* FRANKFURT Estonia on Thursday abandoned efforts to adopt Europe's common currency by next January, admitting it could not meet the strict inflation target required of new members.
But the Estonian prime minister, Andrus Ansip, promised a strong effort to ensure that the tiny Baltic nation, a star among economic performer among the former communist countries, will be ready to join in 2008.
"Our new E-day is now January 1, 2008," Ansip said in Tallinn, according to Agence-France Press.
The decision makes Slovenia the only new EU member likely to join the 12-nation euro zone in 2007. The tiny Balkan country already has begun extensive preparations for introducing euro bills and coins.
Adopting the euro requires a review by the European Central Bank, which determines whether a nation has met tough rules on inflation and budget deficits, among other criteria, and then approval by the European Union. Applicants also must keep their currencies in a managed exchange rate system, called ERM-II, for 30 months beforehand.
Estonia, Lithuania and Slovenia entered the system in mid-2004, shortly after joining the EU, so they are the only possible candidates from the 10 new entrants for entry in 2007.
Lithuania, however, is struggling to convince other EU members that it should be allowed to join in 2007 even though its inflation rate, which hit 2.7 percent in March, is higher than entry rules would allow.
The criterion is a formula based on rates in the three existing euro-zone countries with the lowest inflation.
Lithuania has said it wants a discussion of the issue at the Vienna EU summit in June, and is in effect arguing for a political decision to get in, said Giedre Balcytyte, a spokeswoman for the Lithuanian Finance Ministry.
"The differences are so small that we think Lithuania ought to qualify for the euro," she said.
Other countries in eastern Europe, notably ....
....... Poland, Hungary and the Czech Republic, are still struggling to reduce ballooning budget deficits, and their entry into the euro zone is at least four years off, most economists believe.
Estonia was a favorite to swap its currency, the kroon, for the euro in 2007 as recently as late 2004, when the ECB issued its first report on expanding the euro zone. Blazing growth - Estonia's economy is set to grow by 8.1 percent this year - seemed to go hand-in-hand with low inflation and sound public finances.
But rising energy prices ultimately derailed Estonia's bid, as its inflation rate crept up to 4.1 percent in 2005.
The rate is likely to hit 3.6 percent this year, but will decline to 3 percent in 2007, the central bank has said.

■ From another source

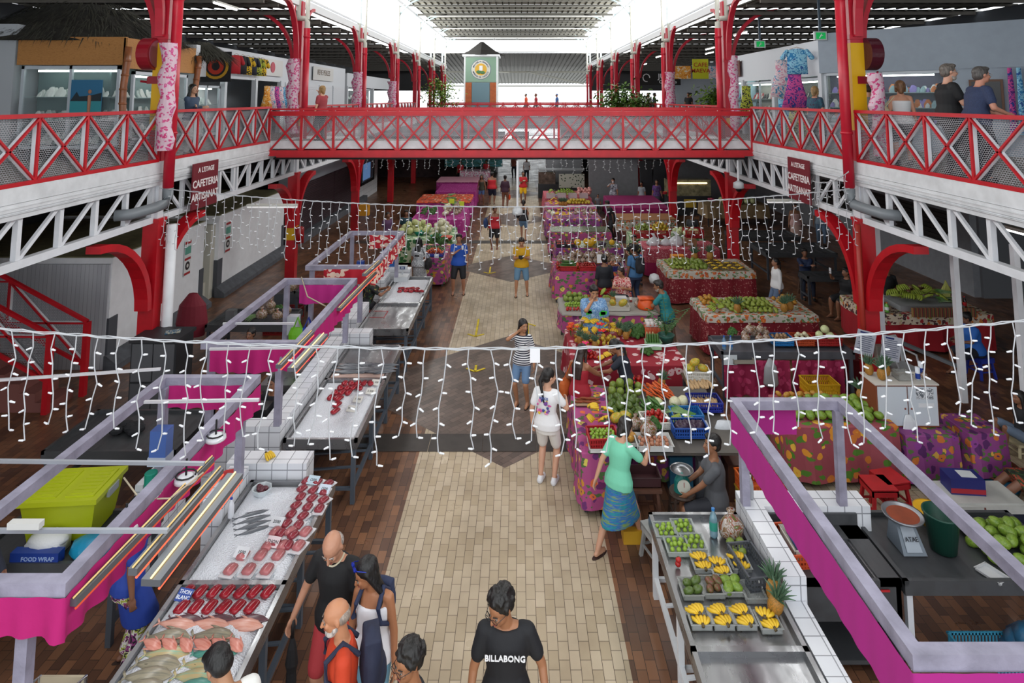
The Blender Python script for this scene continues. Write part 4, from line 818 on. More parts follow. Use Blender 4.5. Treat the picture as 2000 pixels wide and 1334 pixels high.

"The Baltic states still have a very strong energy intensity to their economies, and they are growing strongly," said Lars Vogel, a researcher with HSH Nordbank in Hamburg. "Together with higher energy prices, that's a cocktail for higher inflation."
Iceland warms to currency.
Iceland, whose currency is the world's worst performer this year, may seek to join the European Union's common currency, Prime Minister Halldor Asgrimsson said Thursday, Bloomberg News reported.
"This is something we are considering and will be under discussion in the next years to come," Asgrimsson said by telephone from Reykjavik. "It's clear it's not easy to run a small economy and small currency in a big market."
The krona has dropped 20 percent this year against the euro and 15 percent against the dollar as speculative investors fled the country's markets worried the economy might overheat.
Iceland would have to join the EU first to adopt the euro as its currency.
Asgrimsson said entry was possible in five to 10 years, "if we see a solution to the fisheries problem."
Iceland opposes the bloc's common fisheries policy, which regulates the amounts caught and the methods used.